As the old adage goes, “The best offense is a good defense." For defensive-minded Kirby Smart, having a good defense is not just a mantra, it is an ideology. Since the beginning of the Smart era with Georgia football, defense has been and will continue to be the lynchpin of Georgia's success.
Speaking of defense, in part two of our level of concern rankings, it's time to take a look at the defensive side of the ball. Below we'll take a quick look back at the 2024 season from a positional perspective and focus on things at the coaches level. We will rank each position coach by concern level, discuss how things went in 2024, and what the expectations will be in 2025.
Let's jump right in.
1. Defensive Coordinator/Inside Linebackers Coach - Glenn Schumann
Losses: Smael Mondon, Troy Bowles
Returnees/Additions: CJ Allen, Raylen Wilson, Chris Cole, Justin Williams, Kris Jones, Zayden Walker*
Let's being with Coach Glenn Schumann. Not because of a concern with his inside linebackers group, but simply because he is the Defensive Coordinator for the Georgia Bulldogs.
His inside linebackers group should be Georgia’s deepest and most talented group on defense this season and under normal circumstances would be furthest down on any list of actual concern. However, since the defense as a whole falls under his responsibility, ultimately the buck stops with him.
Schumann is returning to Georgia for his tenth season in Athens and fourth as Defensive Coordinator under Smart. Schumann is known as a master developer of talent and under his tutelage has sent plenty of that talent to the NFL.
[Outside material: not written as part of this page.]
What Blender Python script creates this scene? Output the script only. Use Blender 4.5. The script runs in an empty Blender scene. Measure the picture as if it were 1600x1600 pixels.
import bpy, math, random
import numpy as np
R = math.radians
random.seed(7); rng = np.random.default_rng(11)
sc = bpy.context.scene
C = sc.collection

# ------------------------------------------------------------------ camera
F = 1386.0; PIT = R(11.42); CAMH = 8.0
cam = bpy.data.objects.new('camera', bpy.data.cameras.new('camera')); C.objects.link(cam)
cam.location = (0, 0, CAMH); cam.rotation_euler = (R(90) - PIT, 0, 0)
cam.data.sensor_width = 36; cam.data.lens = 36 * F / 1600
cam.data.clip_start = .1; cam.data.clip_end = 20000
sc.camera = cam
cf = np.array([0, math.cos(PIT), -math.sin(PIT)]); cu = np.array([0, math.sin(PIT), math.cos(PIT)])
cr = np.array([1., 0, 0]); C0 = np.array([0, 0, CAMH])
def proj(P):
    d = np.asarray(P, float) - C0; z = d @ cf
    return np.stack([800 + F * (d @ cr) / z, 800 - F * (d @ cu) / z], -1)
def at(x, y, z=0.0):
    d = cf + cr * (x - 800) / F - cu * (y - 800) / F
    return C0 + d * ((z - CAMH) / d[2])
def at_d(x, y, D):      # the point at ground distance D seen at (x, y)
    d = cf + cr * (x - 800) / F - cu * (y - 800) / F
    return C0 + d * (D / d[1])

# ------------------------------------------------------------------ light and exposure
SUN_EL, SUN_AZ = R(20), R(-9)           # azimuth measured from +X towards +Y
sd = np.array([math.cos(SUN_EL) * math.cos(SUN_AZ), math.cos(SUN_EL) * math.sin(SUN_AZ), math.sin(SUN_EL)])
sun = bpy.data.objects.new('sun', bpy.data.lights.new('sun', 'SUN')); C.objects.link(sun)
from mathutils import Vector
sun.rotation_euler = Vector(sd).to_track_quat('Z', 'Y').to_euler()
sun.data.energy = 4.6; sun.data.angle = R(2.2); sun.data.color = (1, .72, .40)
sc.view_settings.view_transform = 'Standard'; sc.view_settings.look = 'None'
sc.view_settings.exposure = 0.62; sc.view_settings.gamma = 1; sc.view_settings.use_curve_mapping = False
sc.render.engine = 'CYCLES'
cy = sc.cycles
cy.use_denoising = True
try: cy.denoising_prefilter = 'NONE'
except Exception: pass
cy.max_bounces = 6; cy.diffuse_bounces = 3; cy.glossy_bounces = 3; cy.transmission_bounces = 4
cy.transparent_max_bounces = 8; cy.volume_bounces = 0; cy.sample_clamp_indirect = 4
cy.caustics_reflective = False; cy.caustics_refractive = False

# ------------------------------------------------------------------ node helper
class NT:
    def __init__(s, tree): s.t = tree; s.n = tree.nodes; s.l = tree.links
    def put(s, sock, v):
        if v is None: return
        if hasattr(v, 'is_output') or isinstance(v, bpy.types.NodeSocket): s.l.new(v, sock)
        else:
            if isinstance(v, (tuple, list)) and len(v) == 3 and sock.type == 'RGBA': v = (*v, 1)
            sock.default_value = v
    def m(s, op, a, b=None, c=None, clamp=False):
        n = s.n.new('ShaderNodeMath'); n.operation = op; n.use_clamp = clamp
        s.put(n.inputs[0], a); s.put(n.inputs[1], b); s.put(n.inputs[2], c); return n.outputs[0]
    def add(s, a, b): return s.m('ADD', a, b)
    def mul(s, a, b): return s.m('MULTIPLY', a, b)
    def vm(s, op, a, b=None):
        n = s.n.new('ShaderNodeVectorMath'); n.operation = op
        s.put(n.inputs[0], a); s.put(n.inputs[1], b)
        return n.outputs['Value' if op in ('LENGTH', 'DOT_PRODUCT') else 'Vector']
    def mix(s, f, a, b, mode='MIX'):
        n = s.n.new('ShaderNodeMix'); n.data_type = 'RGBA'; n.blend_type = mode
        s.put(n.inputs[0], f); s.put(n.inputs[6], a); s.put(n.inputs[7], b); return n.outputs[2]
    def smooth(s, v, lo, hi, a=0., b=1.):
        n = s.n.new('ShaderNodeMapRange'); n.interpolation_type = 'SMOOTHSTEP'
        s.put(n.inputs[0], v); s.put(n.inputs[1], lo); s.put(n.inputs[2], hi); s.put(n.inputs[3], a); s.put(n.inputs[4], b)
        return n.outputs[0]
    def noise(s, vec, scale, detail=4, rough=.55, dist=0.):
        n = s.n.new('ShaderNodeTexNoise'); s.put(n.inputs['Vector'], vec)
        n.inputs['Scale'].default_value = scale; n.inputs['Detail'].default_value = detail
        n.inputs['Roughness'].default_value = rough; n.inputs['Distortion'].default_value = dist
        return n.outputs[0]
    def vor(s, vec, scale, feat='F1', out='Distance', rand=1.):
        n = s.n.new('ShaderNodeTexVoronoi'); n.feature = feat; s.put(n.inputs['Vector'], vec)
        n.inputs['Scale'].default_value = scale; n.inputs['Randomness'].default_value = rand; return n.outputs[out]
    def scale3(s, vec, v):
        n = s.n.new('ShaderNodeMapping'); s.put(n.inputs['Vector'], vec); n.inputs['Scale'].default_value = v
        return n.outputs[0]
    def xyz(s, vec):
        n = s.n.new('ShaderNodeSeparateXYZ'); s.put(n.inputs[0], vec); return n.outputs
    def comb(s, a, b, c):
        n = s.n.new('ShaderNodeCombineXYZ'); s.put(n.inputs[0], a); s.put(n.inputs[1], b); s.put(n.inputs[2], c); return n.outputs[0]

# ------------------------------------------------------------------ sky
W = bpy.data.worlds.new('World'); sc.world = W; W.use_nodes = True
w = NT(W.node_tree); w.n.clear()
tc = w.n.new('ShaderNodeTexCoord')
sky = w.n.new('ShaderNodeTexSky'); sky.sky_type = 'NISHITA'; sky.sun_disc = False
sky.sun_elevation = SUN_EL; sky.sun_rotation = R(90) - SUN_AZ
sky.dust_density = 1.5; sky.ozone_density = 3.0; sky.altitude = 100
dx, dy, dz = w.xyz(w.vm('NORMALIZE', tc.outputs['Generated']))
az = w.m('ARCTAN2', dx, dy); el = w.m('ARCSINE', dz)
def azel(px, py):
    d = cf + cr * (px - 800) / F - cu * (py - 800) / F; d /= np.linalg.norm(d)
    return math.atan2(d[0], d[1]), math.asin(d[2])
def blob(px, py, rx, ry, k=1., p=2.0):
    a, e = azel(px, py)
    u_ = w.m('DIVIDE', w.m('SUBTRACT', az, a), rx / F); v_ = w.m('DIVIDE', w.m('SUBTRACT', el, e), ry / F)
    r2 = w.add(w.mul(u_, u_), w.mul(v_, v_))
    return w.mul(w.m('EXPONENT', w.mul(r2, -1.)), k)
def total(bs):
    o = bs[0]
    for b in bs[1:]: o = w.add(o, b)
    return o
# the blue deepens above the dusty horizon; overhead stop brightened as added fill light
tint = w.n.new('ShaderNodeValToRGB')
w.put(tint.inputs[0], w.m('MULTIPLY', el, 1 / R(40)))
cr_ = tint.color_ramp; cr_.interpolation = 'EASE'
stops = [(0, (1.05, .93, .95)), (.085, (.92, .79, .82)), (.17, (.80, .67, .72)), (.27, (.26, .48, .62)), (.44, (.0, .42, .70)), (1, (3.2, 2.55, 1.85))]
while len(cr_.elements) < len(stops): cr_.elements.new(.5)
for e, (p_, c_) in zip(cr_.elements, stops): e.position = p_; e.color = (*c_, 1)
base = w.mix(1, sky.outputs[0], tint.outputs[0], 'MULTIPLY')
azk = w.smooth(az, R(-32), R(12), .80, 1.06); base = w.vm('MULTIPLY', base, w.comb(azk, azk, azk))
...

In 2023, Schumann’s defense ranked 1st in the SEC and 5th nationally in scoring defense (15.6 ppg) and tops in the SEC and nation in 3rd down conversion percentage (25.7). In 2024 however, Georgia did not have the production and standard it had been used to seeing from its defensive unit. It ranked 7th in the SEC and tied for 23rd nationally in scoring defense (20.6 ppg), and 6th in the SEC and 17th nationally in 3rd down conversion percentage (32.8).
Georgia did lose some of its high end starting talent from 2023 to the NFL, but Georgia prides itself on being a reload program with plenty of talent waiting in the wings. That did not happen in 2024.
If someone were to ask what would be the inside linebacker’s achilles heel, it would be pass coverage. And they were exposed on multiple occasions in 2024. Schumann has to address this as well as figure out how he is going to generate pressure from the inside like he did when he had the likes of Nakobe Dean and Channing Tindall manning the middle of the defense.
The inside linebacker room returns a lot of talent and experience in 2025, and Schumann is going to lean on both to win games for Georgia. He will however have his work cut out for him as he constructs his next scheme to generate pressure as he tries to fill the void left by Smael Mondon.